LOCAL AND GLOBAL HEAT TRANSFER CHARACTERISTICS INSIDE A RECTANGULAR CHANNEL OF 1:10 ASPECT-RATIO WITH RIBBED SURFACES

In this paper we present new experimental results on both local and global heat transfer characteristics of a forced air-flow through a 12-mm-height, rectangular channel of 1:10 aspect ratio, with square-cross-section ribs mounted on the lower wall, that is also the only one heated. As local heat transfer characteristics are evaluated for fixed heat flux boundary condition whereas the global ones are for uniform wall temperature, two different test sections are used; that one for local measurements is provided with a 120 mm x 120 mm Germanium window to allow optical access inside the duct to the IR-camera.
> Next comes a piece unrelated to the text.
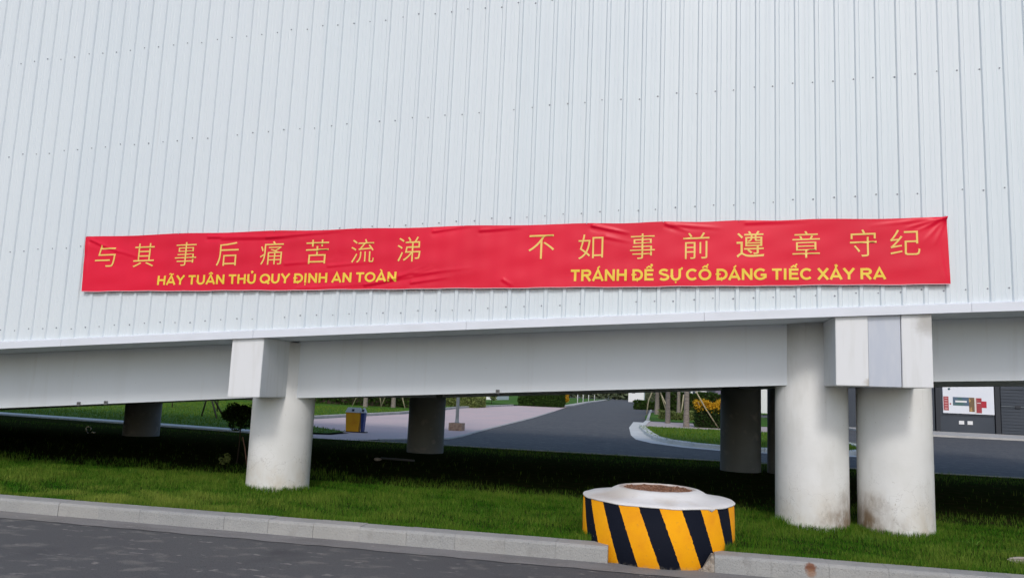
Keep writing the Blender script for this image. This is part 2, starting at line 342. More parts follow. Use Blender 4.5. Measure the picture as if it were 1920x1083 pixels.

The local convective heat transfer coefficient is evaluated by accurately assessing the dispersed non-convective heat flux components. A Matlab script was specifically developed to solve the radiative heat transfer problem in a 2D cavity involving partially transparent walls and multi-wavelength regions. Moreover, much attention was also paid to evaluate the heat flux conductively diffusing through the heater plane and the walls surrounding the cavity. Data here presented refer to convection over ribs of 4-mm side in transverse configuration with a pitch-to-height ratio of 20, and for Reynolds numbers, based on the duct hydraulic diameter, ranging between 700 and 8000. Finally, the stream-wise distributions of the local heat transfer coefficient are shown and compared to the flat channel.